Weezer - Make Believe album cover art

Weezer – Make Believe

Originally Posted: 7 June 2005

This is the third attempt at reviewing this album. I wanted to approach this album differently, and comprehensively compare it with the band’s previous albums. First time around, I listened to all the albums, starting with The Blue Album and making my way up to Make Believe, giving each song a little comment of analysis along the way. However, on re-reading the review I found it to be pedantic and boring. Second time around I thought I’d compare each of the songs on the new album to one from a previous album, but then it was pointed out to me: “What if the reader has never heard a Weezer album? What use is this review to them?” So now, I’m on my third draft, which looks set to be a normal, straightforward review.

Most people know what to expect from Weezer: catchy (and cheesy) choruses, backed up by bouncy, fun melodies. If that floats your boat, you’ll be glad to hear that nothing’s changed here. This is why the album is an extreme let-down for me. In my frivolous attempts to make this review somewhat innovative, I went back and listened to Weezer’s four previous albums – Weezer could never exactly be called prolific – and found out why the world once loved Weezer.

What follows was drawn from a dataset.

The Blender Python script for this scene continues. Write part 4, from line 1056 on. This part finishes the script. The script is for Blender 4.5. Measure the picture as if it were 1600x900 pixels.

In the early nineties their music found a niche – it was perfect radio-fodder in our pre-Blink 182 world. Yes, I did just compare Weezer to Blink 182, because that’s what they feel like to me now. A band that I once thought were good, but now see the error of my ways. Go back and listen to their old albums if you don’t believe me. Each contains numerous radio-friendly songs, but only about three of these songs (from all their albums, including Make Believe) will last the test of time.

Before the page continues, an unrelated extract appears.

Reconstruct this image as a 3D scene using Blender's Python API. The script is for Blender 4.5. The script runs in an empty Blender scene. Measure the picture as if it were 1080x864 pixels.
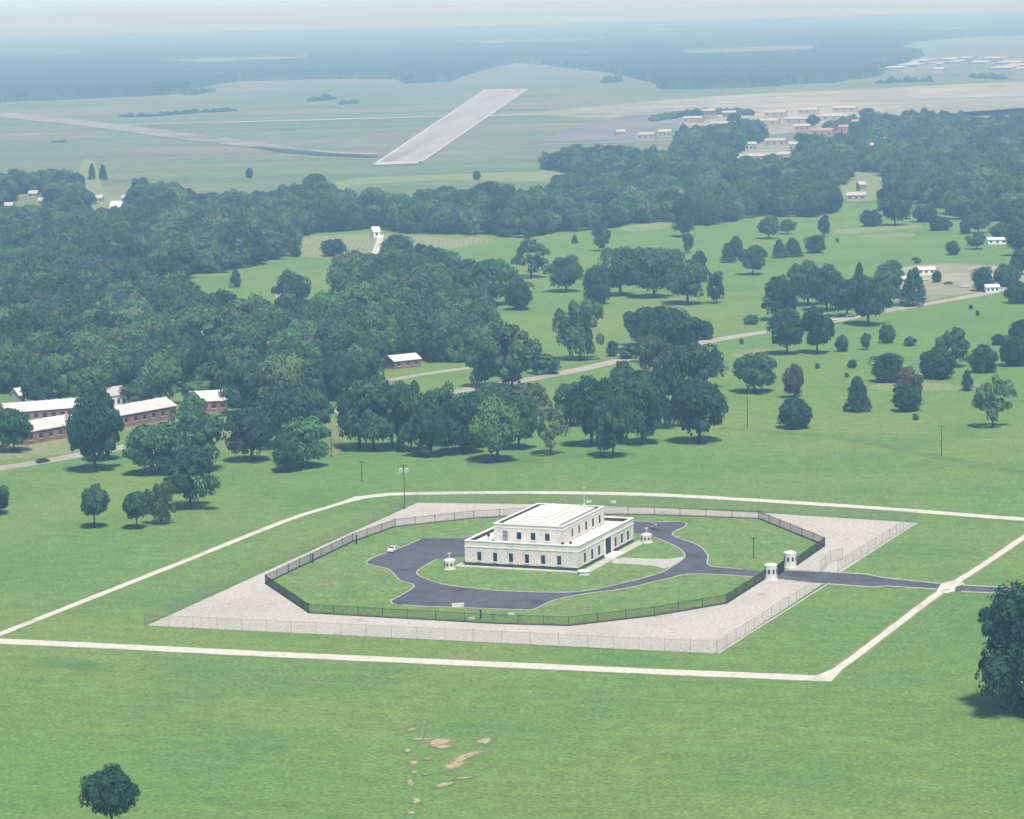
import bpy, bmesh, math, random
import numpy as np
from mathutils import Matrix, Vector

random.seed(7)
R = math.radians
scene = bpy.context.scene
col = scene.collection

# ------------------------------------------------------------------ camera
F, HZ, H, ROLL = 3000.0, 8.0, 145.0, R(-1.5)
PIT = math.atan((432 - HZ) / F)
cam_d = bpy.data.cameras.new('camera')
cam = bpy.data.objects.new('camera', cam_d)
col.objects.link(cam)
fw = Vector((0, math.cos(PIT), -math.sin(PIT)))
up = Vector((0, math.sin(PIT), math.cos(PIT)))
ri = Vector((1, 0, 0))
cr, sr = math.cos(ROLL), math.sin(ROLL)
cx = ri * cr + up * sr
cy = up * cr - ri * sr
m = Matrix((cx, cy, -fw)).transposed().to_4x4()
m.translation = (0, 0, H)
cam.matrix_world = m
cam_d.sensor_width = 36
cam_d.sensor_fit = 'HORIZONTAL'
cam_d.lens = 36 * F / 1080
cam_d.clip_start = 1
cam_d.clip_end = 120000
scene.camera = cam


def at(u, v, z=0.0):
    """survey point of the photograph (1080x864) -> point at height z"""
    x, y = u - 540, 432 - v
    x, y = (x * cr - y * sr) / F, (x * sr + y * cr) / F
    d = ri * x + up * y + fw
    t = (z - H) / d.z
    return Vector((d.x * t, d.y * t, z))


def mpp(u, v):
    """metres per photo pixel for a thing standing at (u, v)"""
    return at(u, v).length / F * 1.0 if False else math.hypot(at(u, v).y, H) / F


# ------------------------------------------------------------------ materials
def nt_of(m):
    m.use_nodes = True
    nt = m.node_tree
    nt.nodes.clear()
    return nt, nt.nodes, nt.links


def principled(name, c, rough=0.8, spec=0.25, layers=(), bump=None, metal=0.0):
    """layers: (scale, lo, hi, colour or None, detail) world-position noise layers"""
    m = bpy.data.materials.new(name)
    nt, N, L = nt_of(m)
    out = N.new('ShaderNodeOutputMaterial')
    p = N.new('ShaderNodeBsdfPrincipled')
    L.new(p.outputs[0], out.inputs[0])
    p.inputs['Roughness'].default_value = rough
    p.inputs['Specular IOR Level'].default_value = spec
    p.inputs['Metallic'].default_value = metal
    geo = N.new('ShaderNodeNewGeometry')
    rgb = N.new('ShaderNodeRGB')
    rgb.outputs[0].default_value = (*c, 1)
    cur = rgb.outputs[0]
    for (sc, lo, hi, cc, det) in layers:
        n = N.new('ShaderNodeTexNoise')
        n.inputs['Scale'].default_value = sc if not isinstance(sc, tuple) else 1.0
        n.inputs['Detail'].default_value = det
        if isinstance(sc, tuple):           # streaks: (along, across, heading)
            mp = N.new('ShaderNodeMapping')
            mp.vector_type = 'TEXTURE'
            mp.inputs['Rotation'].default_value = (0, 0, R(sc[2]))
            mp.inputs['Scale'].default_value = (1 / sc[0], 1 / sc[1], 10)
            L.new(geo.outputs['Position'], mp.inputs['Vector'])
            L.new(mp.outputs[0], n.inputs['Vector'])
        else:
            L.new(geo.outputs['Position'], n.inputs['Vector'])
        mr = N.new('ShaderNodeMapRange')
        L.new(n.outputs['Fac'], mr.inputs['Value'])
        mx = N.new('ShaderNodeMix')
        mx.data_type = 'RGBA'
        if cc is None:          # brightness mottling of the surface itself
            mr.inputs['From Min'].default_value = 0.3
            mr.inputs['From Max'].default_value = 0.7
            mr.inputs['To Min'].default_value = lo
            mr.inputs['To Max'].default_value = hi
            mx.blend_type = 'MULTIPLY'
            mx.inputs[0].default_value = 1
            L.new(cur, mx.inputs[6])
            L.new(mr.outputs[0], mx.inputs[7])
        else:
            mr.inputs['From Min'].default_value = lo
            mr.inputs['From Max'].default_value = hi
            L.new(mr.outputs[0], mx.inputs[0])
            L.new(cur, mx.inputs[6])
            mx.inputs[7].default_value = (*cc, 1)
        cur = mx.outputs[2]
    L.new(cur, p.inputs['Base Color'])
    if bump:
        n = N.new('ShaderNodeTexNoise')
        n.inputs['Scale'].default_value = bump[0]
        n.inputs['Detail'].default_value = 4
        L.new(geo.outputs['Position'], n.inputs['Vector'])
        b = N.new('ShaderNodeBump')
        b.inputs['Strength'].default_value = bump[1]
        b.inputs['Distance'].default_value = bump[2]
        L.new(n.outputs['Fac'], b.inputs['Height'])
        L.new(b.outputs[0], p.inputs['Normal'])
    return m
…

Recent single “Beverley Hills” fails to inspire; fails to find that special something that made “Buddy Holly” and “Island In The Sun” such great power-pop songs. And that’s the case with the entire album. “Hold Me” and “Haunt You Every Day” are more introspective songs than what we’re used to from Cuomo, but when looking inside he should also have looked to see what was missing. The only song which shows any glimmer of hope is “We Are All On Drugs”, which has a chorus that wouldn’t have appeared out of place on Pinkerton.

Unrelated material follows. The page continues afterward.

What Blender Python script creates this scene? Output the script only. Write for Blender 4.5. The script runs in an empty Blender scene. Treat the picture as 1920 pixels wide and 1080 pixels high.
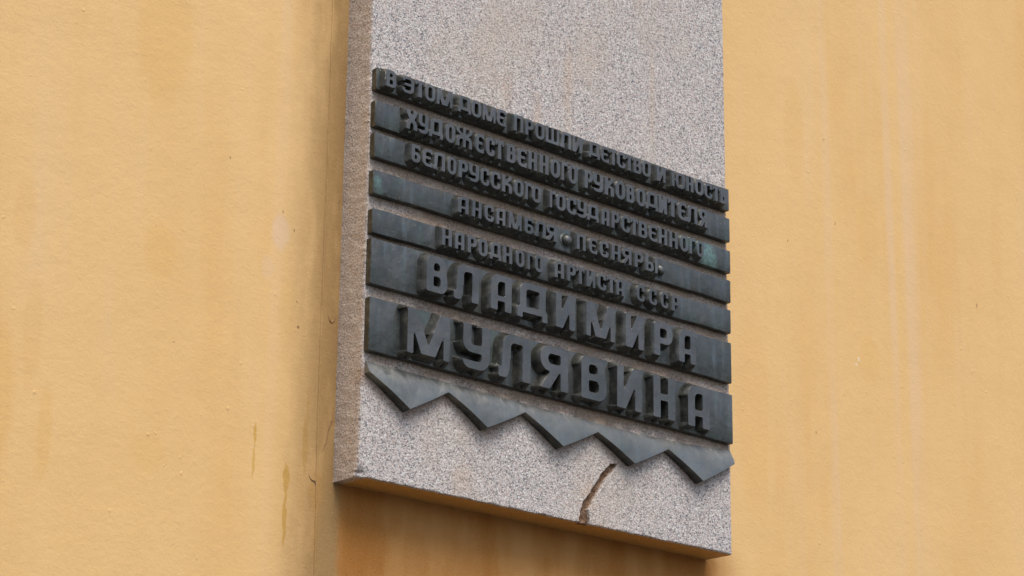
import bpy, bmesh, math, random
import numpy as np
from mathutils import Matrix, Vector, noise
from mathutils.geometry import delaunay_2d_cdt

random.seed(4)
sc = bpy.context.scene
ORG = Vector((0.0, 0.0, 3.075))          # lower floor wall, plaque about three metres up

# ---------------------------------------------------------------- camera
cam_d = bpy.data.cameras.new("camera")
cam = bpy.data.objects.new("camera", cam_d)
sc.collection.objects.link(cam)
cam_d.sensor_width = 36.0
cam_d.lens = 4528.0 * 36.0 / 1920.0
cam_d.clip_start = 0.05
cam_d.clip_end = 500.0
_r = Vector((0.74079889, -0.67163687, 0.01099579))
_u = Vector((-0.21399685, -0.22045346, 0.95163313))
_f = Vector((0.63672785, 0.70732184, 0.30703985))
m = Matrix(((_r.x, _u.x, -_f.x), (_r.y, _u.y, -_f.y), (_r.z, _u.z, -_f.z))).to_4x4()
m.translation = Vector((-2.16116571, -2.72027104, -1.47521252)) + ORG
cam.matrix_world = m
sc.camera = cam

# ---------------------------------------------------------------- daylight
SUN_EL, SUN_AZ = math.radians(60), math.radians(190)   # azimuth clockwise from +Y
world = bpy.data.worlds.new("World")
sc.world = world
world.use_nodes = True
wn = world.node_tree
bg = wn.nodes['Background']
sky = wn.nodes.new('ShaderNodeTexSky')
sky.sky_type = 'NISHITA'
sky.sun_disc = False
sky.sun_elevation = SUN_EL
sky.sun_rotation = SUN_AZ
sky.air_density = 1.0
sky.dust_density = 4.0
sky.ozone_density = 0.6
wn.links.new(sky.outputs[0], bg.inputs[0])
bg.inputs[1].default_value = 0.12
sun_d = bpy.data.lights.new("sun", 'SUN')
sun_d.energy = 1.45
sun_d.angle = math.radians(35)
sun_d.color = (1.0, 0.975, 0.94)
sun = bpy.data.objects.new("sun", sun_d)
sc.collection.objects.link(sun)
sdir = Vector((math.sin(SUN_AZ)*math.cos(SUN_EL), math.cos(SUN_AZ)*math.cos(SUN_EL), math.sin(SUN_EL)))
sun.rotation_euler = sdir.to_track_quat('Z', 'Y').to_euler()
sun.location = (2, -3, 8)
sc.view_settings.view_transform = 'Standard'
sc.view_settings.look = 'None'
sc.view_settings.gamma = 1.0
sc.view_settings.exposure = 0.50

# ---------------------------------------------------------------- node helpers
class NT:
    def __init__(s, name):
        s.m = bpy.data.materials.new(name); s.m.use_nodes = True
        s.t = s.m.node_tree; s.b = s.t.nodes['Principled BSDF']
        tc = s.t.nodes.new('ShaderNodeTexCoord'); s.P = tc.outputs['Object']
    def n(s, typ, **kw):
        nd = s.t.nodes.new(typ)
        for k, v in kw.items(): setattr(nd, k, v)
        return nd
    def put(s, sock, v):
        if isinstance(v, bpy.types.NodeSocket): s.t.links.new(v, sock)
        elif isinstance(v, (tuple, list)):
            sock.default_value = tuple(v) + ((1.0,) if sock.type == 'RGBA' and len(v) == 3 else ())
        else: sock.default_value = v
    def math(s, op, a, b=0.0, clamp=False):
        nd = s.n('ShaderNodeMath', operation=op, use_clamp=clamp); s.put(nd.inputs[0], a); s.put(nd.inputs[1], b); return nd.outputs[0]
    def vec(s, op, a, b=(0, 0, 0)):
        nd = s.n('ShaderNodeVectorMath', operation=op); s.put(nd.inputs[0], a); s.put(nd.inputs[1], b)
        return nd.outputs['Value'] if op in ('LENGTH', 'DISTANCE', 'DOT_PRODUCT') else nd.outputs[0]
    def noise(s, scale, detail=4, rough=0.55, vec=None, dist=0.0):
        nd = s.n('ShaderNodeTexNoise'); s.put(nd.inputs['Vector'], vec if vec is not None else s.P)
        nd.inputs['Scale'].default_value = scale; nd.inputs['Detail'].default_value = detail
        nd.inputs['Roughness'].default_value = rough; nd.inputs['Distortion'].default_value = dist
        return nd.outputs['Fac']
    def vor(s, scale, out='Color', vec=None, feature='F1', rnd=1.0):
        nd = s.n('ShaderNodeTexVoronoi', feature=feature); s.put(nd.inputs['Vector'], vec if vec is not None else s.P)
        nd.inputs['Scale'].default_value = scale; nd.inputs['Randomness'].default_value = rnd
        return nd.outputs[out]
    def ramp(s, fac, stops, interp='LINEAR'):
        nd = s.n('ShaderNodeValToRGB'); s.put(nd.inputs[0], fac); cr = nd.color_ramp; cr.interpolation = interp
        while len(cr.elements) < len(stops): cr.elements.new(0.5)
        for e, (p, c) in zip(cr.elements, stops):
            e.position = p; e.color = (c[0], c[1], c[2], 1) if isinstance(c, (tuple, list)) else (c, c, c, 1)
        return nd.outputs[0]
    def smooth(s, v, a, b, lo=0.0, hi=1.0):
        nd = s.n('ShaderNodeMapRange', interpolation_type='SMOOTHSTEP'); s.put(nd.inputs[0], v)
        for i, x in enumerate((a, b, lo, hi)): nd.inputs[i + 1].default_value = x
        return nd.outputs[0]
    def mix(s, f, a, b, typ='MIX'):
        nd = s.n('ShaderNodeMix', data_type='RGBA', blend_type=typ)
        s.put(nd.inputs[0], f); s.put(nd.inputs[6], a); s.put(nd.inputs[7], b); return nd.outputs[2]
    def scale(s, v, sx, sy, sz, loc=(0, 0, 0)):
        nd = s.n('ShaderNodeMapping'); s.put(nd.inputs[0], v); nd.inputs[1].default_value = loc
        nd.inputs[3].default_value = (sx, sy, sz); return nd.outputs[0]
    def bump(s, h, strength, dist, prev=None):
        nd = s.n('ShaderNodeBump'); s.put(nd.inputs['Height'], h); nd.inputs['Strength'].default_value = strength
        nd.inputs['Distance'].default_value = dist
        if prev is not None: s.put(nd.inputs['Normal'], prev)
        return nd.outputs[0]
    def out(s, col, rough, normal=None, metal=0.0, spec=0.5):
        s.put(s.b.inputs['Base Color'], col); s.put(s.b.inputs['Roughness'], rough)
        s.put(s.b.inputs['Metallic'], metal); s.put(s.b.inputs['Specular IOR Level'], spec)
        if normal is not None: s.put(s.b.inputs['Normal'], normal)
        return s.m
    def blob(s, p, cx, cz, rx, rz, soft=0.35):
        """1 inside an ellipse on the wall or slab face, edges broken by the warped coordinates p"""
        v = s.scale(p, 1.0 / rx, 0.0, 1.0 / rz, (-cx / rx, 0, -cz / rz))
        return s.smooth(s.vec('LENGTH', v), 1.0 + soft * .4, 1.0 - soft, 0.0, 1.0)

def geo_co(nt):
    """shared plaque coordinates (metres), so that every bronze piece weathers on its own spot"""
    g = nt.n('ShaderNodeNewGeometry')
    return nt.vec('SUBTRACT', g.outputs['Position'], tuple(ORG))

# ---------------------------------------------------------------- materials
def mat_wall():
    t = NT('ochre_plaster'); P = t.P
    warp = t.vec('ADD', P, t.scale(t.n('ShaderNodeTexNoise').outputs['Color'], 1, 1, 1))
    wn_ = warp.node.inputs[1].links[0].from_node.inputs[0].links[0].from_node
    t.put(wn_.inputs['Vector'], P); wn_.inputs['Scale'].default_value = 55; wn_.inputs['Detail'].default_value = 3
    nd = warp.node.inputs[1].links[0].from_node; nd.inputs[3].default_value = (.008, .0, .016); nd.inputs[1].default_value = (-.004, 0, -.008)
    P2 = t.scale(P, 1, 1, .10)                # vertically drawn-out
    P3 = t.scale(P, 1, 1, .30, (3.1, 0, 1.7))
    col = t.ramp(t.noise(3.2, 5, .55, P3), [(.3, (.735, .462, .185)), (.5, (.755, .492, .210)), (.72, (.770, .515, .240))])
    st = t.noise(16, 4, .6, P2)
    col = t.mix(t.smooth(st, .50, .78, 0, .30), col, (.740, .530, .310))     # pale run-off streaks
    st2 = t.noise(11, 4, .6, t.scale(P, 1, 1, .14, (9.7, 0, 4.2)))
    col = t.mix(t.smooth(st2, .50, .76, 0, .40), col, (.700, .415, .145))    # deeper ochre streaks
    # pale lilac washed bands right of the plaque
    sx = t.n('ShaderNodeSeparateXYZ'); t.put(sx.inputs[0], warp); X, Z = sx.outputs[0], sx.outputs[2]
    fade = t.noise(9, 3, .5, P2)
    for cx, w, k in ((1.150, .018, .5), (1.055, .014, .3), (1.335, .016, .7), (1.400, .035, .75), (1.440, .012, .5), (1.262, .010, .3), (-.123, .016, .28)):
        d = t.math('ABSOLUTE', t.math('SUBTRACT', X, cx))
        band = t.math('MULTIPLY', t.smooth(d, w, w * .35, 0, k), t.smooth(fade, .38, .60, .15, 1))
        col = t.mix(t.math('MULTIPLY', band, .42), col, (.725, .540, .400))
    # ochre drips and flecks, each where it has run
    for cx, cz, rx, rz, k, c in (
        (-.149, -.598, .0030, .020, .8, (.58, .33, .060)), (-.1495, -.640, .0026, .026, .7, (.60, .35, .070)),
        (-.090, -.655, .0060, .022, .8, (.57, .315, .050)), (-.090, -.715, .0040, .050, .8, (.57, .315, .050)),
        (-.057, -.600, .0050, .045, .75, (.58, .33, .060)), (-.054, -.545, .0028, .030, .5, (.58, .33, .06)),
        (-.030, -.672, .020, .035, .55, (.56, .30, .05)), (-.020, -.740, .016, .060, .6, (.52, .26, .04)),
        (.030, -.72, .012, .05, .5, (.40, .18, .035)), (.085, -.73, .022, .055, .5, (.36, .16, .04)), (.16, -.75, .030, .06, .4, (.38, .17, .04)), (.26, -.77, .040, .07, .4, (.40, .19, .05)),
        (-.035, -.655, .006, .010, .5, (.62, .44, .25)),
        (-.0785, -.4225, .0022, .0035, .9, (.10, .050, .020)), (-.0836, -.3832, .0016, .0022, .7, (.16, .09, .04)),
        (-.1165, -.2465, .0016, .0030, .7, (.25, .15, .07)), (-.094, -.274, .0018, .0030, .8, (.20, .11, .05)),
        (-.217, -.1877, .0013, .0020, .7, (.18, .10, .04)), (-.300, -.49, .0030, .0012, .6, (.33, .21, .11)),
        (-.118, -.280, .018, .030, .35, (.72, .55, .44)), (-.14, -.34, .012, .02, .2, (.72, .55, .44)),
        (-.555, -.36, .020, .060, .25, (.70, .40, .12)), (-.530, -.52, .016, .090, .25, (.70, .40, .12)), (-.575, -.62, .022, .110, .3, (.69, .39, .11)), (-.500, -.66, .012, .070, .35, (.70, .42, .13)),
        (-.330, -.36, .030, .045, .30, (.71, .42, .13)), (-.345, -.02, .055, .12, .28, (.71, .42, .13)), (-.300, .16, .04, .10, .28, (.71, .42, .13)), (-.10, -.40, .02, .05, .22, (.71, .43, .14)), (-.33, -.66, .03, .03, .25, (.71, .43, .14)),
        (1.060, .20, .03, .12, .28, (.72, .43, .13)), (1.27, .05, .035, .09, .25, (.72, .43, .13)), (1.26, -.20, .03, .05, .22, (.72, .43, .13)), (.93, -.35, .05, .22, .22, (.73, .42, .14)),
        (1.1715, .050, .0018, .0035, .7, (.28, .16, .07)), (1.0356, -.0175, .0015, .0030, .7, (.24, .13, .06)),
        (1.145, .210, .004, .003, .45, (.42, .20, .10)), (1.22, -.2164, .0030, .0022, .9, (.80, .70, .55)), (1.2275, -.206, .0028, .0045, .8, (.80, .70, .55)),
        (1.60, -.02, .0030, .006, .6, (.35, .20, .09)), (1.10, -.37, .0016, .0016, .7, (.24, .14, .07)),
        (-.5, .12, .0022, .009, .35, (.34, .22, .10)), (-.46, .05, .002, .008, .3, (.34, .22, .10))):
        col = t.mix(t.math('MULTIPLY', t.blob(warp, cx, cz, rx, rz), k), col, c)
    # slab's shade painted beside and under it, mixed with grime and brown stain
    gx = t.math('MULTIPLY', t.smooth(X, -.105, .03, 0, 1), t.smooth(X, .92, .80, 0, 1))
    gz = t.smooth(Z, -.60, -.66, 0, 1)
    g1 = t.math('MULTIPLY', t.math('MULTIPLY', gx, gz), t.smooth(t.noise(9, 4, .6, P3), .30, .66, .70, 1.0))
    col = t.mix(g1, col, (.36, .145, .022))
    g2 = t.math('MULTIPLY', t.smooth(X, -.135, -.012, 0, 1.0), t.smooth(X, .02, .0, 0, 1))
    col = t.mix(t.math('MULTIPLY', g2, t.smooth(t.noise(20, 3, .6, P3), .3, .6, .6, 1)), col, (.33, .20, .075))
    h1 = t.noise(260, 3, .6); h2 = t.noise(75, 4, .6, None, .4); h3 = t.noise(9, 3, .5)
    n = t.bump(h3, .12, .02); n = t.bump(h2, .16, .004, n); n = t.bump(h1, .28, .0014, n)
    dg = t.n('ShaderNodeMapping'); t.put(dg.inputs[0], P); dg.inputs[2].default_value = (0, math.radians(38), 0); dg.inputs[3].default_value = (.35, 1, 1)
    n = t.bump(t.noise(230, 3, .6, dg.outputs[0]), .15, .0016, n)
    pk = t.vor(46, 'Distance', warp); n = t.bump(t.math('MULTIPLY', t.smooth(pk, .16, .04, 0, 1), t.smooth(t.noise(13, 2), .55, .66, 0, 1)), .5, .0012, n)
    fine = t.noise(420, 2, .5)
    col = t.mix(t.smooth(fine, .35, .7, .0, .08), col, (.80, .62, .40))
    return t.out(col, .88, n, 0, .25)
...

So what are Weezer doing wrong with Make Believe? Well, in their opinion: nothing. However, what Rivers Cuomo & Co. need to realise is that it’s now the 00s. Maybe it’s because they only release an album every four years or so, that they’re a decade behind. The love for their style of music has disappeared. It’s been replaced by our love for throwback-80s music. So maybe if they continue at their level of productivity, their seventh album, released in 2012 will cash in on the then love of throwback-90s. At the moment, it’s hitting no nerves, and misses almost every target.

Download these tracks: We Are All On Drugs – but only if you are a really big Weezer fan. Otherwise save your bandwidth for something better.

2.3 – One song can’t make an album, but it has worked in the past. Unfortunately for Weezer, this album doesn’t even contain one song that sparkles. “We Are All On Drugs” gives a dull glow, but nothing here should make you want to invest in this album. Weezer really need to evolve, or else they face extinction.